Les théories de la décroissance ne sont pas encore "figées", et c’est pourquoi il n’y a pas de recettes doctrinales de la décroissance pour répondre à la question sociale. Toutefois, les objecteurs de croissance partagent généralement une réflexion approfondie sur le problème des inégalités sociales, de la misère et de la pauvreté, qu’ils espèrent résoudre par la décroissance : le fait que la décroissance soit souvent qualifiée de conviviale ou de solidaire montre l’importance accordée à cette question. Voici un aperçu de l’analyse de la question sociale par le mouvement de la décroissance, des réponses qu’ils proposent d’y apporter, et des obstacles auxquels ils risquent de se heurter.

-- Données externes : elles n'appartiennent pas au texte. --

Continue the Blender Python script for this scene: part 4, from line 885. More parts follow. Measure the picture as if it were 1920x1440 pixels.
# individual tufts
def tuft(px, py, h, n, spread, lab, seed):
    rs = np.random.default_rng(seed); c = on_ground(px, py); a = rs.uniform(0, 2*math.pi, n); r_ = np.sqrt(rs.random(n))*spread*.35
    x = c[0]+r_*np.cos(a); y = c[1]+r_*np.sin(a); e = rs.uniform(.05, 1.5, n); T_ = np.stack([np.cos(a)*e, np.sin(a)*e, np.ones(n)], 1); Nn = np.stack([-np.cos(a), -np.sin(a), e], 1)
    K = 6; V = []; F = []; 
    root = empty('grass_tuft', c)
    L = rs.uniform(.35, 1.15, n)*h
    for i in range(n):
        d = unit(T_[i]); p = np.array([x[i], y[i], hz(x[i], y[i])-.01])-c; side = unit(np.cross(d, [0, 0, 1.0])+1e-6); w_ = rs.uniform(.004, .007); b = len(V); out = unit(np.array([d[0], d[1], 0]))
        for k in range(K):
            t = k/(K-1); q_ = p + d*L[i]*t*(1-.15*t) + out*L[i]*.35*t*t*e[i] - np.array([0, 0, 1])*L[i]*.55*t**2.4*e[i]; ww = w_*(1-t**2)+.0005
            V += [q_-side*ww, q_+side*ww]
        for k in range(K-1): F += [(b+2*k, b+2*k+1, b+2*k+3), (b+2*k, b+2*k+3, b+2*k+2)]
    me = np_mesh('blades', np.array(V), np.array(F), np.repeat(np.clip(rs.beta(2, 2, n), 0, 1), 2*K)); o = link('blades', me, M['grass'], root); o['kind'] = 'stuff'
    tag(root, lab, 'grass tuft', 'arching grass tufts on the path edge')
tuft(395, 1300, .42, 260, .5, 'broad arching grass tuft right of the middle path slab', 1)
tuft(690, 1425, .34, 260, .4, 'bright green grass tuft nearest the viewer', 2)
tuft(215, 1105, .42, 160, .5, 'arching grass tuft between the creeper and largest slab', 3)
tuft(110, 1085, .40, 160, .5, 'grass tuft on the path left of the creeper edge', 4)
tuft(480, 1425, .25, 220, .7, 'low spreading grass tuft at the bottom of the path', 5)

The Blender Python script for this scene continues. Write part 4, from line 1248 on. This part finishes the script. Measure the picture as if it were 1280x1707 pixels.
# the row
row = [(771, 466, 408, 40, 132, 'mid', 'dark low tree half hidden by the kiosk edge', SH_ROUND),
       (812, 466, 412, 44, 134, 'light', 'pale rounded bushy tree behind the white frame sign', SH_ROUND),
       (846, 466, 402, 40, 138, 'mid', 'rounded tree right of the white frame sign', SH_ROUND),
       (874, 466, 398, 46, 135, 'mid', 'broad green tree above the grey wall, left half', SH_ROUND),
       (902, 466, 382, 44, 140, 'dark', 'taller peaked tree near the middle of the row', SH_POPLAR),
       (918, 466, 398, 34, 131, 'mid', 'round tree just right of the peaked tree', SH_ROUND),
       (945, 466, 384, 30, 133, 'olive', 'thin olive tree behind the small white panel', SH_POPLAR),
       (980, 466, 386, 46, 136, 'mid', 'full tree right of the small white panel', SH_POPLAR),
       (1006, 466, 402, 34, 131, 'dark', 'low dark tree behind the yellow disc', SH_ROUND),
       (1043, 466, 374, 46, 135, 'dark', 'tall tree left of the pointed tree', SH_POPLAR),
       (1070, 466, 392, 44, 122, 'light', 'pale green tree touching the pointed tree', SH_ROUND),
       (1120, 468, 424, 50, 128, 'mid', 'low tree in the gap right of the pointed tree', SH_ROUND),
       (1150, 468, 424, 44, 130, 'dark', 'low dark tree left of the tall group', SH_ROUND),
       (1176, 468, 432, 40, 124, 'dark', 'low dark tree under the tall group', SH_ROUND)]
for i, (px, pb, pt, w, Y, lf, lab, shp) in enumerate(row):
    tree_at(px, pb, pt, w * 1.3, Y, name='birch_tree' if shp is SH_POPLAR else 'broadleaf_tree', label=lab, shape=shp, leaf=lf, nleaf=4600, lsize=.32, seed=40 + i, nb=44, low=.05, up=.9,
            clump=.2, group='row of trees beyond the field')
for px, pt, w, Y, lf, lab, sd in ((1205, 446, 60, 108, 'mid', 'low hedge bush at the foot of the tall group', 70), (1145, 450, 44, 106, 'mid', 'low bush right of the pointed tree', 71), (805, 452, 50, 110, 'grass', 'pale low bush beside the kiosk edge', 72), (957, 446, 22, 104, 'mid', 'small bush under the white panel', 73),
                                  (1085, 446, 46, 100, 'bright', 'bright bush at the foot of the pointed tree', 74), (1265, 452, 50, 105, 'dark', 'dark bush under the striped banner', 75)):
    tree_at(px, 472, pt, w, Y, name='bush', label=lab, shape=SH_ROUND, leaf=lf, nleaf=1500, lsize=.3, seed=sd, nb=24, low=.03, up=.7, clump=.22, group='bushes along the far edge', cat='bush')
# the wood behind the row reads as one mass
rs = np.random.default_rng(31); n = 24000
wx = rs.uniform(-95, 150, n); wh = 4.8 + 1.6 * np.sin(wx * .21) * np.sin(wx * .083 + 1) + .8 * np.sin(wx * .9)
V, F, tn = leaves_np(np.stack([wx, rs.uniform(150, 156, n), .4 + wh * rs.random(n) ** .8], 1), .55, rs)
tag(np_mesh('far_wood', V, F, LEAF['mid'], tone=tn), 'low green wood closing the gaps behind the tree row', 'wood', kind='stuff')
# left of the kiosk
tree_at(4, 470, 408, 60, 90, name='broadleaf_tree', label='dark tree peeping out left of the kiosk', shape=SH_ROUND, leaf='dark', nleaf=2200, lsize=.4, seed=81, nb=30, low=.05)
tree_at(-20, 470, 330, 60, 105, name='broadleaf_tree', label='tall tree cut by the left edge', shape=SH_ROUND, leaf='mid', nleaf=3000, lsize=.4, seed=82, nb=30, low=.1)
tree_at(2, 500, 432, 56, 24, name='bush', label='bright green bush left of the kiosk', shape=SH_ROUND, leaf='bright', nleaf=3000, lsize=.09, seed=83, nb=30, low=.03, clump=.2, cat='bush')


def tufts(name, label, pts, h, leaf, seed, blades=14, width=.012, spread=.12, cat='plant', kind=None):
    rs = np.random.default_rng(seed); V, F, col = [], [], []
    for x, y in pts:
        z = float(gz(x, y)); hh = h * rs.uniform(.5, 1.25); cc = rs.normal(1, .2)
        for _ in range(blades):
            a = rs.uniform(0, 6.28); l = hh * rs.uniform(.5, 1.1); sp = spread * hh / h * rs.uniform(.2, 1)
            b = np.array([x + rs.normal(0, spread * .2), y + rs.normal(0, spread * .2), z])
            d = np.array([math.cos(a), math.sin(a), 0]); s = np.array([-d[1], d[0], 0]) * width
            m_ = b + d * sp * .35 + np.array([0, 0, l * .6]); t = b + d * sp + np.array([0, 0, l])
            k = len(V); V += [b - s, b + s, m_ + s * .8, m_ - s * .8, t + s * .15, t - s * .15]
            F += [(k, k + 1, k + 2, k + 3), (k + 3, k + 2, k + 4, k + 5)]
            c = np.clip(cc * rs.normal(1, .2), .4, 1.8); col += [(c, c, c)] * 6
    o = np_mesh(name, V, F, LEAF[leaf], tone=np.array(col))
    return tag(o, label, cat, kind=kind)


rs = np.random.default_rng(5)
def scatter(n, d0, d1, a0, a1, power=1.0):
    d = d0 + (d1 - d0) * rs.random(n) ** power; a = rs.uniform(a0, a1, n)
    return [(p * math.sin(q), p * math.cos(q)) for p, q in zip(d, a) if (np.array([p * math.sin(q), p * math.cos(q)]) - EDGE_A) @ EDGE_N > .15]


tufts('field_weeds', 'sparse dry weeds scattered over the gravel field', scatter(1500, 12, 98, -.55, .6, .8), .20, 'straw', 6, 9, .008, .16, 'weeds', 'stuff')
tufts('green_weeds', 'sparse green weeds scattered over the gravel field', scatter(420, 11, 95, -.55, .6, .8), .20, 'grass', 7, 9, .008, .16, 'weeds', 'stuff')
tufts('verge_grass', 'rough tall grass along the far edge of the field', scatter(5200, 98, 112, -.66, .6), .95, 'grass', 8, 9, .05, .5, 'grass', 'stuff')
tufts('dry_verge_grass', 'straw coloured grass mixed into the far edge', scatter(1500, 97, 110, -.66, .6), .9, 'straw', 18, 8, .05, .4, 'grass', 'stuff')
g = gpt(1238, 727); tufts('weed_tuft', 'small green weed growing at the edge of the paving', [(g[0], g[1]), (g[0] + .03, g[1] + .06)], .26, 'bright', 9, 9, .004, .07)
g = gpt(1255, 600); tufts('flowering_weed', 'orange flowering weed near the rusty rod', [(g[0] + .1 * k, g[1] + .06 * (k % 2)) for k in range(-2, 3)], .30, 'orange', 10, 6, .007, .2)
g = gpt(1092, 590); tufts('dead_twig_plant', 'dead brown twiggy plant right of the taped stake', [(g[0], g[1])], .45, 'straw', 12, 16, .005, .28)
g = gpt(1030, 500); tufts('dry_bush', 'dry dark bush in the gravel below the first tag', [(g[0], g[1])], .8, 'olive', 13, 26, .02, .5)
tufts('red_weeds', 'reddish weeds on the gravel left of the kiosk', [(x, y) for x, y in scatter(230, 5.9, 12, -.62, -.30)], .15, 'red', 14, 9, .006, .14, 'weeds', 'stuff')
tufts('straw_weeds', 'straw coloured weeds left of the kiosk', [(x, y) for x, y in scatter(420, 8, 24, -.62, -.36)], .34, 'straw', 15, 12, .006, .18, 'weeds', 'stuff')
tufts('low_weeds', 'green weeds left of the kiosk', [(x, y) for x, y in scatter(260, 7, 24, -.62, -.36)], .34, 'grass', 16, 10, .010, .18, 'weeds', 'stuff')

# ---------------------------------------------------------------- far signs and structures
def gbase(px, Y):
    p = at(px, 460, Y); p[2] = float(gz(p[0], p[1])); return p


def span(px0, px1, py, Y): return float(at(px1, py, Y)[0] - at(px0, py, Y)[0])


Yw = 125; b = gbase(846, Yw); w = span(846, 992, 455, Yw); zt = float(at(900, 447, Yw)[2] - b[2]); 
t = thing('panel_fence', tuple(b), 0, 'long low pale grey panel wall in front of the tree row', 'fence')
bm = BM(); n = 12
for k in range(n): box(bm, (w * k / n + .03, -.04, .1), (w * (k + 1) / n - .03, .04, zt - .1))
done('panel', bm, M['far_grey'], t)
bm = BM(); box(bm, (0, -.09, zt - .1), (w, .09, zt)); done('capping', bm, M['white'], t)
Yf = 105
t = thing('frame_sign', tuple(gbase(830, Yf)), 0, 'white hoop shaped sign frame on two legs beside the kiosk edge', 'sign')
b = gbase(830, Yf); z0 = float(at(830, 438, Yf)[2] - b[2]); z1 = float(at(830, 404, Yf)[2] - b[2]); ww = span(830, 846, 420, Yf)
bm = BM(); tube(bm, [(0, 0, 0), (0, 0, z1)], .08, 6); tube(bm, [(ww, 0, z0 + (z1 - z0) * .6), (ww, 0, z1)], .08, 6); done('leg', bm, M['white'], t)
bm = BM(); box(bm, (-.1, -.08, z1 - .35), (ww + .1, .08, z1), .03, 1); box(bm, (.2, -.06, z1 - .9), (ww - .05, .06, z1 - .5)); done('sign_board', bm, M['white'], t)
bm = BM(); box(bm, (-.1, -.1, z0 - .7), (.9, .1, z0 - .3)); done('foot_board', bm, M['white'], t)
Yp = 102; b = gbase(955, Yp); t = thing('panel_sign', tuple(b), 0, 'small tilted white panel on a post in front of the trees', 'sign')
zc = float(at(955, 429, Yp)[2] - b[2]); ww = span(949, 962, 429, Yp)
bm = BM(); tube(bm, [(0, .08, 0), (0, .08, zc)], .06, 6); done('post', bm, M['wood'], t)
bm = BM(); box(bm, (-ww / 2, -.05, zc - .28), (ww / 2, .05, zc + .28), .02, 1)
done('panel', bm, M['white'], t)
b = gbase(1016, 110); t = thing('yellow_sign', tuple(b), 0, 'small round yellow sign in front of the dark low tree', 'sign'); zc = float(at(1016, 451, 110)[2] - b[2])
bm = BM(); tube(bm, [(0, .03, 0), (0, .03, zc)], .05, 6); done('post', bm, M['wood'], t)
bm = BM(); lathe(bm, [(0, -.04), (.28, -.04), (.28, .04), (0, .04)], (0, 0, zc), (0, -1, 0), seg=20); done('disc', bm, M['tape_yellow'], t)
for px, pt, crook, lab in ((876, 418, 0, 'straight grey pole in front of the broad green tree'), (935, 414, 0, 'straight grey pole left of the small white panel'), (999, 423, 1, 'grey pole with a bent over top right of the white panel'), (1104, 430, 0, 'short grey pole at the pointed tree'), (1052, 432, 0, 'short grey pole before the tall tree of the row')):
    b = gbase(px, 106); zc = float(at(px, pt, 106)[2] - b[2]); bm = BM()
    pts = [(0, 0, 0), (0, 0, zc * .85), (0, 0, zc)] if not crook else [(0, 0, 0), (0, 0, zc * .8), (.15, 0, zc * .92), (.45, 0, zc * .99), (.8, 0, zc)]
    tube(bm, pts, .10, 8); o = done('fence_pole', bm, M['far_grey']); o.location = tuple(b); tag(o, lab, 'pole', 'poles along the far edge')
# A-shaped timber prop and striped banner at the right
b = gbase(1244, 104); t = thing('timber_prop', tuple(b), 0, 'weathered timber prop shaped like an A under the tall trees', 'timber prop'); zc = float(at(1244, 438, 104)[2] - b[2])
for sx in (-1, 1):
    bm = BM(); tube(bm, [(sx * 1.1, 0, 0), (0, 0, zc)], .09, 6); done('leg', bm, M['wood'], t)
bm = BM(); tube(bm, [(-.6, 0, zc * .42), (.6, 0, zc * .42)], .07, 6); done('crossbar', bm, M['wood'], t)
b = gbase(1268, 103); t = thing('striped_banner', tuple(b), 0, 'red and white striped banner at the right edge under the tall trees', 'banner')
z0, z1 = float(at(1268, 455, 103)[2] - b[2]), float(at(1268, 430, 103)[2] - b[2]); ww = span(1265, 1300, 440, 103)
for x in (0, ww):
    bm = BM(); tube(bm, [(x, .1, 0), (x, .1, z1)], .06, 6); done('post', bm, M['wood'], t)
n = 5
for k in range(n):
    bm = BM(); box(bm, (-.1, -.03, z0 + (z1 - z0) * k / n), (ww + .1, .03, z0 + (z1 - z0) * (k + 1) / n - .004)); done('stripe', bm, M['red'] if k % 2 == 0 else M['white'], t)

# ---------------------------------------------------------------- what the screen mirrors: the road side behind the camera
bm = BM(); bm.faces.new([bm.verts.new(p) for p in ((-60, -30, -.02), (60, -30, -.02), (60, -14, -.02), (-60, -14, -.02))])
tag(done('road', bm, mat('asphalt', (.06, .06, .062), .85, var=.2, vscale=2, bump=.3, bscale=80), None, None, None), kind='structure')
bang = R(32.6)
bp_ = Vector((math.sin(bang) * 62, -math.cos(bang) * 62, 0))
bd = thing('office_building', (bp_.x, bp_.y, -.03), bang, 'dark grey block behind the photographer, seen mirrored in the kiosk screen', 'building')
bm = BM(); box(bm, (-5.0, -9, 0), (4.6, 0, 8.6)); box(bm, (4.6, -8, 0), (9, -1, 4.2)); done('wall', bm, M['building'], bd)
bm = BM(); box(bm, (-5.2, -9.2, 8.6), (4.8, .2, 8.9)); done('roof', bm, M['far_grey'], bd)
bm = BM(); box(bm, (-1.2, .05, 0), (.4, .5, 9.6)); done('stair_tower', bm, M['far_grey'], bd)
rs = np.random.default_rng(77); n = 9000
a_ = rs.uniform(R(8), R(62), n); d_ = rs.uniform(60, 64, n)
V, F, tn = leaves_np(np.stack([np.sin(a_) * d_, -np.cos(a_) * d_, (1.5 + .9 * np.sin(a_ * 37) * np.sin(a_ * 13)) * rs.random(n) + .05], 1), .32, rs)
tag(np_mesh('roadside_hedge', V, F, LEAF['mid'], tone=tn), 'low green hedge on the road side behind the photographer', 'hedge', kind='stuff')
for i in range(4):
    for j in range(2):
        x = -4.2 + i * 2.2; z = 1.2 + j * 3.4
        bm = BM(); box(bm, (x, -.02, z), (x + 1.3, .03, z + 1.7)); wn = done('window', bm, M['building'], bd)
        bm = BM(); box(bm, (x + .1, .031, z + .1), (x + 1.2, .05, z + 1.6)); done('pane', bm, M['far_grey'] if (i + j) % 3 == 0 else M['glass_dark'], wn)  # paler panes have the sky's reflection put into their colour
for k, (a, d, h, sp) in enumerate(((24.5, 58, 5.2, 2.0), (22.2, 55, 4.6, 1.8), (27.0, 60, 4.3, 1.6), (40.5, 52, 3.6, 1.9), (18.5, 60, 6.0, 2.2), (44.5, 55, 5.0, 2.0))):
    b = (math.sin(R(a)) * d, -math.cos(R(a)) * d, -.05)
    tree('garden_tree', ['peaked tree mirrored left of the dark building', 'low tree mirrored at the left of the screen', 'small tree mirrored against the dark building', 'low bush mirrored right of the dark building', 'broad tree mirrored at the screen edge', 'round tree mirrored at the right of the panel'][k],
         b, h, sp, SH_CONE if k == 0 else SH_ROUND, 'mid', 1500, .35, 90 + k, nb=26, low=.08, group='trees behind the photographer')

La lutte contre la pauvreté est un piège
La lutte contre la pauvreté est souvent présentée comme la réponse prioritaire à la question sociale, tant sur le plan national qu’international. Mais qu’est-ce au juste que la pauvreté ? Beaucoup d’objecteurs de croissance se réfèrent à André Gorz pour répondre à cette question. Selon lui, "pas plus qu’il n’y a de pauvres quand il n’y a pas de riches, pas plus il ne peut y avoir de riches quand il n’y a pas de pauvres : quand tout le monde est « riche » personne ne l’est ; de même quand tout le monde est « pauvre ». À la différence de la misère, qui est insuffisance de ressources pour vivre, la pauvreté est par essence relative." [1] Pour paraphraser encore cet auteur, on peut dire qu’au Vietnam, on est pauvre quand on marche pieds nus ; qu’en Chine, on est pauvre quand on n’a pas de vélo ; qu’en France, on est pauvre quand on n’a pas de voiture, et qu’aux États-Unis, on est pauvre quand on n’en a qu’une.
La pauvreté est donc essentiellement relative : elle ne peut être définie que comme un manque par rapport à quelqu’un d’autre. La misère, en revanche, est objective : est miséreux celui dont les besoins fondamentaux (manger à sa faim, avoir un toit, etc.) ne sont pas satisfaits. Serge Latouche pointe l’absurdité du concept de pauvreté en renversant l’analyse : pourquoi définir la pauvreté comme un manque et pas la richesse ? En effet, la richesse pourrait être définie comme "un manque de clairvoyance, un manque de vertu ou de solidarité, un manque de sens de la justice sociale ou un manque de compassion." Par sa frénésie d’accumulation matérielle égoïste qui s’apparente à une fuite en avant, la richesse présente, selon les objecteurs de croissance, un "caractère pathologique" [2].
Pour expliquer cette fuite en avant vers toujours plus de richesse, le journaliste Hervé Kempf invoque un économiste de la fin du XIXe siècle : Thorstein Veblen. Celui-ci a intégré à sa réflexion économique un instinct de l’homme qu’il a appelé "tendance à rivaliser", et qui consiste à vouloir se démarquer de son voisin en accumulant plus de biens que lui [3]. Cette tendance fait que les besoins humains tendent à être illimités, et que la richesse n’est jamais jugée suffisante. C’est ainsi que les objecteurs de croissance tendent à expliquer la richesse, la pauvreté, et donc la persistance des inégalités sociales. Pour eux, lutter contre la pauvreté est donc un leurre, puisque c’est une lutte sans fin : pour répondre à la question sociale, les objecteurs de croissance proposent plutôt de s’attaquer à la misère et à la richesse.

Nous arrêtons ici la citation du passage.